Pourra-t-on un jour faire cesser les sorties homophobes de Hanouna ?

logo-Libération

Frantz Durupt

Jeudi, le présentateur de Touche pas à mon poste (TPMP) sur C8 animait en prime-time Radio Baba, une émission reprenant le concept des libres antennes radio. Une séquence est revenue plusieurs fois : une farce consistant à piéger des homosexuels via une fausse annonce passée sur un site de rencontres.

L’homophobie de Hanouna et de ses émissions a déjà été documentée, notamment par l’Association des journalistes lesbiennes, gays, bi et trans (AJLGBT) qui avait relevé, durant un mois, avec quel naturel les remarques homophobes fusaient sur le plateau. Elle avait aussi pointé des remarques racistes et sexistes.

La diffusion de la séquence de jeudi a suscité de nombreuses réactions. «Plusieurs centaines de téléspectateurs» ont ainsi alerté le CSA, a indiqué l’instance. Contacté par l’Express, l’animateur s’est défendu : «Je suis le plus fervent défenseur de l’association le Refuge, dont j’ai défendu la cause depuis le début de la semaine. Il n’y aura jamais aucune séquence homophobe dans l’émission.» Une opération de «pinkwashing» que dénonce Joël Deumier, le président de SOS Homophobie, joint par Libération : «C’est une posture pour se racheter une bonne conscience. Ça n’efface pas du tout les propos qu’il a pu tenir [jeudi] soir et qui sont totalement homophobes.»
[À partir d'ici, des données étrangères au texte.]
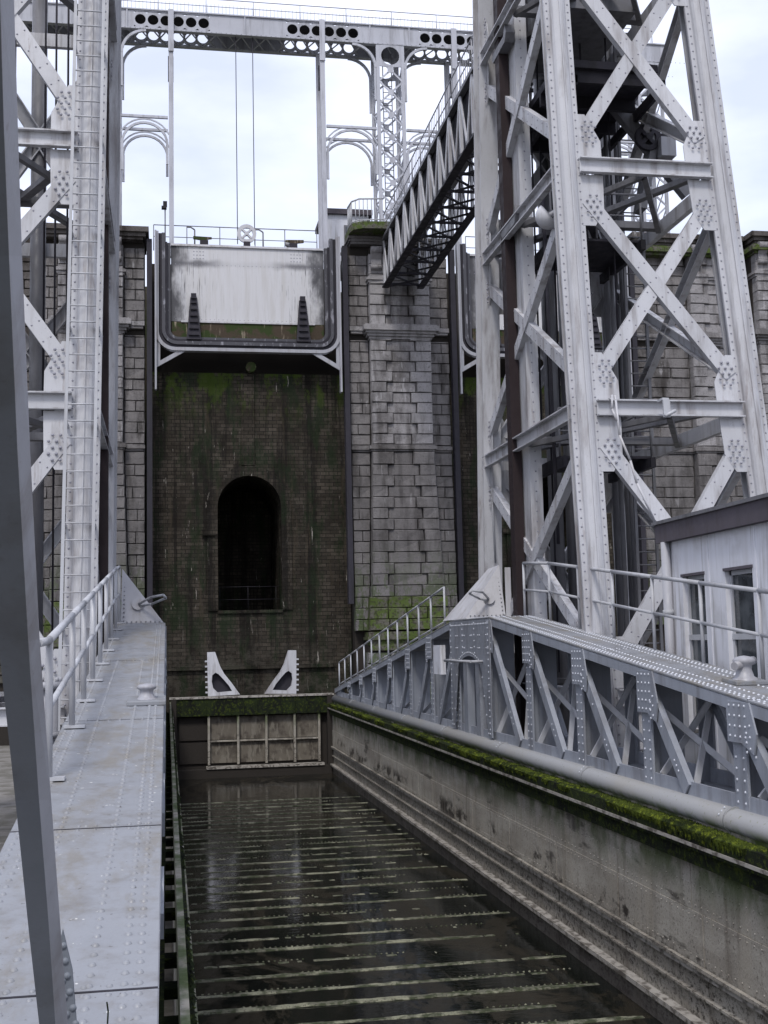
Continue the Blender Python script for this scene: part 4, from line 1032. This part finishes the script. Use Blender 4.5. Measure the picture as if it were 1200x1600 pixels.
# bits hanging on the right tower
def rope(pts, r): return MB().path(pts, r, 6)
p0 = at(962, 626, Y=19.2); p1 = at(968, 680, Y=19.1); p2 = at(985, 720, Y=19.05); p3 = at(995, 755, Y=19.0); p4 = at(1022, 812, Y=19.1)
t = thing('hanging_rope', 'pale rope looped over the lower crossbeam of the right tower and hanging down', 'rope', p0)
rope([p0+V((0, .3, .1)), p0, p1, p2, p3, p4], .02).build('rope', 'white', t)
a = at(960, 640, Y=19.22); rope([a+V((-.03, 0, .25)), a+V((-.06, -.05, .0)), a+V((-.0, -.08, -.2)), a+V((.05, 0, .0)), a+V((.02, 0, .25))], .02).build('knot_loop', 'white', t)
c = at(1040, 638, Y=19.15)
t = thing('beam_clamp', 'small grey clamp hooked over the lower crossbeam of the right tower', 'clamp', c)
m = MB(); m.box(c.x-.06, c.x+.06, c.y-.06, c.y-.02, c.z-.16, c.z+.14); m.box(c.x-.06, c.x+.06, c.y-.02, c.y+.2, c.z+.14, c.z+.18); m.tube((c.x-.05, c.y-.08, c.z-.15), (c.x+.14, c.y-.08, c.z-.05), .03); m.build('jaw', 'rail', t)
c = at(768, 122, Y=25.9)
t = thing('pulley', 'spoked pulley wheel on the inner back leg of the right tower', 'pulley', c)
wheel('rim', c+V((0, -.1, 0)), .22, (0, 1, 0), 'steel', t, w=.07); MB().box(c.x-.06, c.x+.06, c.y-.05, c.y+.3, c.z-.5, c.z+.06).build('bracket', 'dark', t)
for k, (x, y0, y1, lab) in enumerate(((776, 140, 420, 'thin cable running down from the pulley of the right tower'), (765, 700, 880, 'pale cord hanging beside the inner leg of the right tower'), (848, 300, 850, 'dark chain hanging inside the right tower by the brown rail'))):
    a, b = at(x, y0, Y=22.5 if k == 2 else 25.7), at(x+8, y1, Y=22.5 if k == 2 else 25.7)
    tag(MB().tube((a.x, a.y, a.z), (a.x+.05, a.y, b.z), .022 if k != 2 else .035, 6).build('hanging_cable', 'rail' if k == 1 else 'dark'), lab, 'cable')
for k, (x, y) in enumerate(((785, 80), (800, 358))):
    c = at(x, y, X=6.95)
    t = tag(MB().prism([(c.x-.1, c.y-.5, c.z-.06), (c.x-.1, c.y+.4, c.z-.08), (c.x-.1, c.y+.5, c.z+.05), (c.x-.1, c.y+.4, c.z+.12), (c.x-.1, c.y-.4, c.z+.1), (c.x-.1, c.y-.55, c.z+.3), (c.x-.1, c.y-.62, c.z+.1)], (.2, 0, 0)).build('rail_bracket', 'bridge'), 'steel bracket holding the brown rail of the right tower, %s one' % ('upper' if k == 0 else 'lower'), 'bracket', 'rail brackets')
c = at(857, 338, Y=20.6)  # bowl, arm and box stand in for an unidentified white blur
t = thing('white_blur_bowl', 'white bowl standing in for an unidentified blur beside the front inner leg of the right tower', 'white_blur_bowl', c)
ax = V((.75, -.3, .55)).normalized()
m = MB().lathe(c, ax, [(-.24*math.cos(math.pi/2*k/8), .24*math.sin(math.pi/2*k/8)) for k in range(9)]+[(0, .25), (.0, .22)]+[(-.21*math.cos(math.pi/2*(7-k)/8), .21*math.sin(math.pi/2*(7-k)/8)) for k in range(8)])
m.build('bowl', 'white', t); MB().tube(c, c+V((.3, .1, .22)), .05, 10).build('arm', 'steel', t); MB().box(c.x+.2, c.x+.42, c.y, c.y+.2, c.z+.14, c.z+.32).build('bowl_mount', 'bridge', t)
c = at(1045, 228, Y=22.6)
t = thing('control_box', 'grey electrical box on the inside of the right tower above the upper crossbeam', 'box', c); MB().box(c.x-.16, c.x+.16, c.y, c.y+.3, c.z-.2, c.z+.2).build('case', 'steel', t); MB().box(c.x-.2, c.x+.2, c.y+.3, c.y+.4, c.z-.5, c.z+.4).build('mounting', 'dark', t)
# inclined drive beam inside tower
t = thing('drive_strut', 'dark inclined strut with a winch inside the right tower above the upper crossbeam', 'strut', at(1030, 300, Y=23))
a, b = at(960, 165, Y=23), at(1075, 305, Y=23); MB().beam(a, b, .2, .25).build('beam', 'bridge', t)
a, b = at(1000, 330, Y=23), at(1025, 190, Y=23); MB().beam(a, b, .4, .15).build('plate', 'bridge', t)
wheel('drum', at(985, 150, Y=22.8), .16, (0, 1, 0), 'dark', t); wheel('drum', at(1012, 215, Y=22.8), .28, (0, 1, 0), 'dark', t)

# ================================================================ CABIN AT THE RIGHT
t = thing('cabin', 'white walled cabin with a dark flat roof edge and tall windows at the right', 'cabin', (9.0, 14, 2))
XW = 7.5; YE = 17.45
wins = [(16.95, 16.2), (15.55, 14.75), (12.4, 11.7)]
zt_, zb_ = 6.15, 1.2; wz0, wz1 = 3.35, 5.55
m = MB(); edges = [YE]+[v for w_ in wins for v in w_]+[8.6]
for a, b in zip(edges[::2], edges[1::2]): m.box(XW, XW+.2, b, a, zb_, zt_)
for a, b in wins: m.box(XW, XW+.2, b, a, zb_, wz0); m.box(XW, XW+.2, b, a, wz1, zt_)
m.box(XW+.2, 10.2, YE-.2, YE, zb_, zt_); m.box(XW+.2, 10.2, 8.6, 8.8, zb_, zt_); m.box(10.0, 10.2, 8.8, YE-.2, zb_, zt_)
m.build('wall', 'render', t)
m = MB(); m.box(XW-.12, 10.4, 8.4, YE+.15, 6.1, 6.42); rf = m.build('roof', 'fascia', t)
MB().box(XW-.16, XW-.12, 8.4, YE+.2, 6.38, 6.43).build('roof_trim', 'bridge', rf)
for a, b in wins:
    m = MB(); x = XW+.1
    m.box(x-.03, x+.03, b, b+.05, wz0, wz1); m.box(x-.03, x+.03, a-.05, a, wz0, wz1); m.box(x-.03, x+.03, b, a, wz1-.06, wz1); m.box(x-.04, x+.04, b, a, 4.62, 4.70); m.box(x-.03, x+.03, b, a, wz0, wz0+.06)
    f = m.build('window', 'rail', t)
    MB().box(x-.005, x+.005, b+.05, a-.05, 4.7, wz1-.06).build('pane', 'glass', f); MB().box(x-.005, x+.005, b+.05, a-.05, wz0+.06, 4.62).build('pane', 'glass', f)
    MB().box(XW-.02, XW+.06, b-.02, a+.02, wz1, wz1+.04).build('lintel', 'fascia', f)
MB().box(XW+.22, 10, 8.8, 17.2, 6.05, 6.09).build('ceiling', 'concrete', t)
for b_ in (16.05, 14.65, 13.6, 12.5, 11.6):
    MB().box(XW-.012, XW-.001, b_-.03, b_+.03, zb_+.1, zt_-.06).build('cover_strip', 'render', t)
for a, b in wins: MB().box(XW-.05, XW+.05, b-.04, a+.04, wz0-.05, wz0-.001).build('sill', 'concrete', t)
m = MB().tube((XW-.08, YE-.12, 1.2), (XW-.08, YE-.12, 6.1), .07, 12); dp = m.build('downpipe', 'steel', t)
m = MB()
for z in (5.0, 3.2): m.tube((XW-.08, YE-.12, z), (XW-.08, YE-.12, z+.08), .085, 12)
m.build('pipe_collar', 'rail', dp)

# ================================================================ FOREGROUND
t = thing('end_brace', 'blue grey steel brace rising close to the camera at the left edge', 'brace', (-.35, 3.3, 3.0))
ST = [(-60, 1.27, -118, -2, 20), (0, 1.31, -108, 0, 22), (200, 1.45, -84, 6, 28), (400, 1.62, -62, 14, 34.5), (700, 1.9, -32, 27, 47), (1000, 2.28, -3, 44, 62), (1250, 2.62, 24, 61, 80), (1455, 2.9, 45, 77, 95), (1680, 3.3, 70, 92, 112)]
for nm, mt, i, j, d0, d1 in (('web', 'post', 2, 3, 0, 0), ('flange', 'steel', 3, 4, 0, .05)):  # web takes the shaded tone, flange the lit one
    m = MB(); rows = []
    for st_ in ST:
        y_, Y_ = st_[0], st_[1]; a = at(st_[i], y_, Y=Y_+d0); b = at(st_[j], y_, Y=Y_+d1)
        if nm == 'flange': a = a+V((.0004, -.0006, 0))
        tt = V((0, .009, 0)) if nm == 'web' else V((-.006, .006, 0)); rows.append((a, b, b+tt, a+tt))
    vs = [p for q in rows for p in q]; fs = [(k*4+e, k*4+(e+1) % 4, k*4+4+(e+1) % 4, k*4+4+e) for k in range(len(rows)-1) for e in range(4)]
    m.add(vs, fs+[(3, 2, 1, 0), tuple(len(vs)-4+e for e in range(4))]); m.build(nm, mt, t)
g = [at(86, 1500, Y=3.3), at(98, 1452, Y=3.3), at(113, 1515, Y=3.3), at(127, 1690, Y=3.3), at(80, 1690, Y=3.3)]
m = MB().prism(g, (0, .012, 0)); gp = m.build('gusset_plate', 'post', t); bevel(gp, .002)
m = MB()
for x, y in ((103, 1478), (106, 1502), (98, 1500), (109, 1525), (102, 1532), (113, 1550), (105, 1558), (118, 1575), (108, 1585), (122, 1600), (112, 1610)):
    m.dome(at(x-4, y, Y=3.3), (0, -1, 0), .0095, 12)
m.build('gusset_rivets', 'post', t, True)
# guard rail and press head on the quay at the left
t = thing('guard_rail', 'bent tubular guard rail at the far left below the walkway railing', 'railing', (-1.5, 9.5, 1.3))
for k, (xo, yo) in enumerate(((-2.0, 9.6), (-1.75, 10.8))):
    h = 3.95-k*.25
    pts = [V((xo-.35, yo, 1.3)), V((xo-.35, yo, h-.1)), V((xo-.28, yo, h)), V((xo-.05, yo, h)), V((xo, yo, h-.1)), V((xo, yo, 1.3))]; MB().path(pts, .03).build('hoop', 'rail', t)
t = thing('press_head', 'round grey flanged press head at the foot of the left tower', 'cylinder', (-1.9, 17.6, 1.3))
m = MB(); m.tube((-1.65, 17.4, 1.3), (-1.65, 17.4, 4.15), .17, 20); m.build('cylinder', 'steel', t); MB().tube((-1.65, 17.4, 4.15), (-1.65, 17.4, 4.25), .24, 20).build('flange', 'steel', t); m = MB(); m.tube((-1.65, 17.4, 3.5), (-1.65, 17.4, 3.57), .22, 20); m.build('flange', 'steel', t)
m = MB()
for k in range(10): a = k*.628; m.tube((-1.65+.2*math.cos(a), 17.4+.2*math.sin(a), 4.25), (-1.65+.2*math.cos(a), 17.4+.2*math.sin(a), 4.31), .025, 6)
m.build('bolts', 'steel', t, True)
# small weeds growing between plates in front
t = tag(MB().path([at(168, 1600, Y=4.6), at(169, 1580, Y=4.62), at(167, 1566, Y=4.6)], .003, 4).build('weed', 'mossdark'), 'tiny dry weed sprouting from the near edge of the left walkway', 'weed')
C8 fait actuellement l’objet de deux procédures du CSA pouvant mener à des sanctions à la suite de séquences de TPMP. La première, au motif d’«atteinte au respect de la personne humaine», porte sur l’humiliation du chroniqueur Matthieu Delormeau par Hanouna. La seconde sur des agressions sexuelles commises dans l’émission. Ces dossiers sont entre les mains d’un rapporteur indépendant, saisi par le CSA en novembre et dont les conclusions sont toujours attendues six mois plus tard.

Au-delà de l’instance, existe-t-il d’autres moyens légaux d’agir ? Pour l’avocate et conseillère EE-LV de Paris Caroline Mécary, «la question est toujours de savoir ce qui dépasse ou pas la liberté d’expression». Selon elle, il serait envisageable que des associations lancent des poursuites pour «provocation à la haine en raison de l’orientation sexuelle». Le Refuge indique pour sa part que son avocat va vérifier «si des poursuites sont susceptibles d’être engagées». L’hypothèse est aussi sur la table chez SOS Homophobie, indique Joël Deumier, dubitatif : «C’est difficile, encore aujourd’hui, de faire prévaloir le caractère homophobe d’un propos sur le principe de la liberté d’expression.» Quant au fait qu’une des victimes a donné son nom sans savoir qu’elle était à la télé, «il n’y a que la personne qui peut agir pour atteinte à la vie privée», note Mécary.

Yohann Roszéwitch, de la Délégation interministérielle à la lutte contre le racisme, l’antisémitisme et la haine anti-LGBT, indique que les moyens juridiques vont être étudiés. Elle peut faire un signalement au CSA, mais aussi au procureur de la République, lequel peut engager des poursuites. Contactée par Libé, la chaîne C8 a indiqué que l’animateur serait au téléphone dans l’émission de vendredi avec Joël Deumier, et qu’il devrait également faire intervenir une victime du canular.